Il a gardé le silence, ou n'a plus parlé qu'en langues étrangères ou en usant de tournures sarcastiquement ampoulées. Mon récit refuse ces histoires. Au cours de ses trente-cinq années de Tübingen, avec bonne volonté, étonnement et respect, on les a recueillies, répandues, développées jusqu'à les rendre méconnaissables : une mystification. Où rien de lui ne se retrouve. (Peter Härtling, Hölderlin, biographie)
"On le garda à la clinique deux cent trente et un jours ; après quoi Autenrieth renonça, pour le confier aux soins de quelqu'un qui non seulement s'intéressait à Hölderlin, dont il jugeait l'esprit "beau et noble", mais qui se proposait de le traiter mieux et plus affectueusement que personne. C'était le maître menuisier Zimmer."
A Zimmer
Un homme, je dis de lui, quand il est bon
Et sage, que lui faut-il ? Est-il rien
Qui suffise à une âme ? Est-il épi,
Est-il grappe à point mûrie qui sur terre
Poussés la nourrissent ? Tel est ainsi
Le sens. L'amante est souvent un ami, l'art
Presque tout. Ô toi qui m'es cher, je te dirai la vérité.

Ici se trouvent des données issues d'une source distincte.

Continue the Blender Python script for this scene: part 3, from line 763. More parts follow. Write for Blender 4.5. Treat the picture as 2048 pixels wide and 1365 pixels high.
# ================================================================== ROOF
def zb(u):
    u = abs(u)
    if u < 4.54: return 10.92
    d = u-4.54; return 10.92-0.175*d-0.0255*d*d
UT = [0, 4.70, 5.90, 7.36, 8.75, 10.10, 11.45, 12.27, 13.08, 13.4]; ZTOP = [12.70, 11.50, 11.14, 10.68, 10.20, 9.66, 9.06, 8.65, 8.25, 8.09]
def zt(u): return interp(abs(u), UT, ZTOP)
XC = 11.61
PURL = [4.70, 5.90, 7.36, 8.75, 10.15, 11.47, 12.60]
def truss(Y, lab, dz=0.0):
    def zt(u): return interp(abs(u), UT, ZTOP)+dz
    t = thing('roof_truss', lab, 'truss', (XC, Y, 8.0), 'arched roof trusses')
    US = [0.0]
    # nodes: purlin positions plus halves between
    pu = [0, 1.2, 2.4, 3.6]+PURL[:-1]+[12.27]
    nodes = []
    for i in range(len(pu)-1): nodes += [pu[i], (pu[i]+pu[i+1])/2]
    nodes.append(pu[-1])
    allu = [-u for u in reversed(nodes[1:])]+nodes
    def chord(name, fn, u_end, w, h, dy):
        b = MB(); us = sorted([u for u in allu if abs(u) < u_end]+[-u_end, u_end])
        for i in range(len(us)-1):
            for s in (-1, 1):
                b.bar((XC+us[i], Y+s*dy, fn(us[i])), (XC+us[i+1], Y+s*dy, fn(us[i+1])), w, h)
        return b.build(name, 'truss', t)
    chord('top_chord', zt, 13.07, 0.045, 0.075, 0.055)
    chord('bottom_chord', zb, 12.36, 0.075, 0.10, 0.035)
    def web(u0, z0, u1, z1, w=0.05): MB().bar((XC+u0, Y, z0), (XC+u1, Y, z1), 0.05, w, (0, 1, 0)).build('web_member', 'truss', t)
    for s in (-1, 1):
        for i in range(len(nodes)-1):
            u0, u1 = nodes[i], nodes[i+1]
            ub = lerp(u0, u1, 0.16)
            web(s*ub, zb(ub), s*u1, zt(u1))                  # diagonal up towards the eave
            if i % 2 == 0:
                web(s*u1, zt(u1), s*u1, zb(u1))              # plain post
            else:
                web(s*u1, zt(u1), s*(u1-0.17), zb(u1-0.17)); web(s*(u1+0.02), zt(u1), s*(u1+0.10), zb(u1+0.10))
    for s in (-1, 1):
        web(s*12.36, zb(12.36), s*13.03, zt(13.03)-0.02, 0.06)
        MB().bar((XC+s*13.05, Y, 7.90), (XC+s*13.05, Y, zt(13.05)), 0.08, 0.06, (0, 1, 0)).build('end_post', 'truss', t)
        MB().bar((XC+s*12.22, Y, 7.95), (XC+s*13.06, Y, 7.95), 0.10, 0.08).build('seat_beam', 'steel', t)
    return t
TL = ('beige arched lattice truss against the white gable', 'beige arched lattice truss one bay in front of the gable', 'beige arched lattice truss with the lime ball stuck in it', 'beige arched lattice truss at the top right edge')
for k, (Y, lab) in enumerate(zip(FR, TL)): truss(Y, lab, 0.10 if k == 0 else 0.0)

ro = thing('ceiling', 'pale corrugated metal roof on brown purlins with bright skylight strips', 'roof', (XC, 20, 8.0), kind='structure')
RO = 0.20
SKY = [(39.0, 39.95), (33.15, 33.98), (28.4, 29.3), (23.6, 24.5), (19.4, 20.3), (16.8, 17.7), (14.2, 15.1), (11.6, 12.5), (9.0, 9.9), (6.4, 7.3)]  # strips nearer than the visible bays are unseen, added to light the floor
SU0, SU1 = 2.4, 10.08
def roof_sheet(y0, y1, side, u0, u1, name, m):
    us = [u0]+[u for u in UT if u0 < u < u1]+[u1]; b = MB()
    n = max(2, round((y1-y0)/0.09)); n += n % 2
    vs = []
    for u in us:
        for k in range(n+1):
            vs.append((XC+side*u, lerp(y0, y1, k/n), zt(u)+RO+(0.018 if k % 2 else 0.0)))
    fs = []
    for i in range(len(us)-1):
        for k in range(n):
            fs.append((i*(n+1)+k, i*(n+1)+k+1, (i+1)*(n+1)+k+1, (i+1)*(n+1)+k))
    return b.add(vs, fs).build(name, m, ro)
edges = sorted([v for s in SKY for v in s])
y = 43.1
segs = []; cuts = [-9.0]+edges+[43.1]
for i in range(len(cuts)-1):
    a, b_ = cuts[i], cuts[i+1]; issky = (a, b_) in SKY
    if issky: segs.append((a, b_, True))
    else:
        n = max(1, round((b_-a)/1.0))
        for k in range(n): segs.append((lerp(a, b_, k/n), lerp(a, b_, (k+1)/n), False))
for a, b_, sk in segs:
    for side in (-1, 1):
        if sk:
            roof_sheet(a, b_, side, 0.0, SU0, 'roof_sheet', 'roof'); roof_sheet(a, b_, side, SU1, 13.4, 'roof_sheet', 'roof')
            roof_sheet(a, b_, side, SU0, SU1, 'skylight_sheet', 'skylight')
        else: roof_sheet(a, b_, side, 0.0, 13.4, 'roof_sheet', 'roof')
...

De Dédale tu as le génie et de la forêt.
J'ai de ce monde...
J'ai de ce monde goûté l'agrément,
Jeunesse a fui, lointaines, ô si lointaines heures,
Avril et mai, juillet aussi sont partis,
Je ne suis plus, je n'aime plus à vivre !
Les lignes de la vie
Les lignes de la vie sont diverses
Comme les routes et les contours des montagnes.
Ce que nous sommes ici, un Dieu là-bas peut le parfaire
Avec des harmonies et l'éternelle récompense et le repos.